Let's go back to WW II. Does anyone in their right mind think that there was 1% of the hand- wringing you see in this movie about decisions to bomb Hamburg, Dresden, Tokyo, or Nagasaki? It's unthinkable. Does anyone know of any bomber pilot who thought to himself when he was over the target "Oh, one of my bombs might inadvertently kill an innocent person"? That's just silly. And the British as the big ditherers? Really? Let's run some history back: the Luftwaffe is on a raid against RAF bases. One of its bombers didn't drop its bombs on the intended target. So they dropped them on a suburb of London, not to bomb London per se, but just to lighten their payload so they could return to base. The British response? The entire Bomber Command set out the next night to bomb Berlin. That annoyed Hitler just a little bit, and thus we have the birth of the London Blitz. 

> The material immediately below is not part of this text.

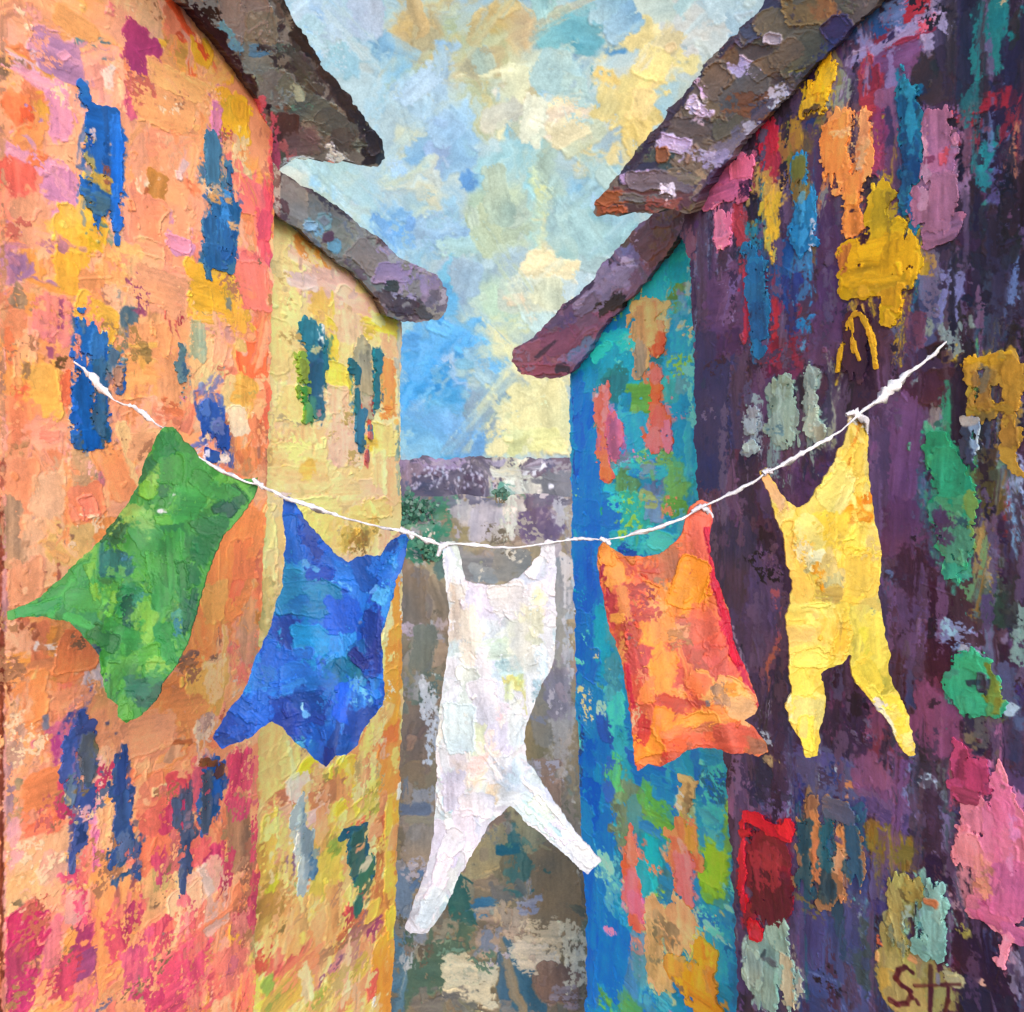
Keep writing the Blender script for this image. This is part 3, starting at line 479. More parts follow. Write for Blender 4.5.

Another gratuitous feature of the movie is showing females as sentimental softies. The female minister in Whitehall doesn't want to kill an innocent person under any circumstances. The drone operator in Nevada cries when the little girl is killed. I'm not sure if the director wanted this message to come across: "You can't count on women when it counts." But that's the message. I'm not sure if this is true, but I do know that if I were depending on the female soldier next to me to pull the trigger to save my life, I wouldn't want her to get all teary and weepy because she was thinking about the family of the guy in her sights. I'd want her to pull the trigger as quickly as she could.

So basically this is an unrealistic anti-war propaganda piece. Well done, yes. But it presents a false dichotomy and is unrealistic on several levels. And of course we don't see the "enemy" debating any of these issues at all. Maybe that's the movie that should be made--the hours of debate and hand-wringing that went on in extremist HQ before the November Paris massacre. I'm sure they were all heart-broken that they had to kill 130 innocent people to achieve their military goal of…what? Killing innocent people? Please.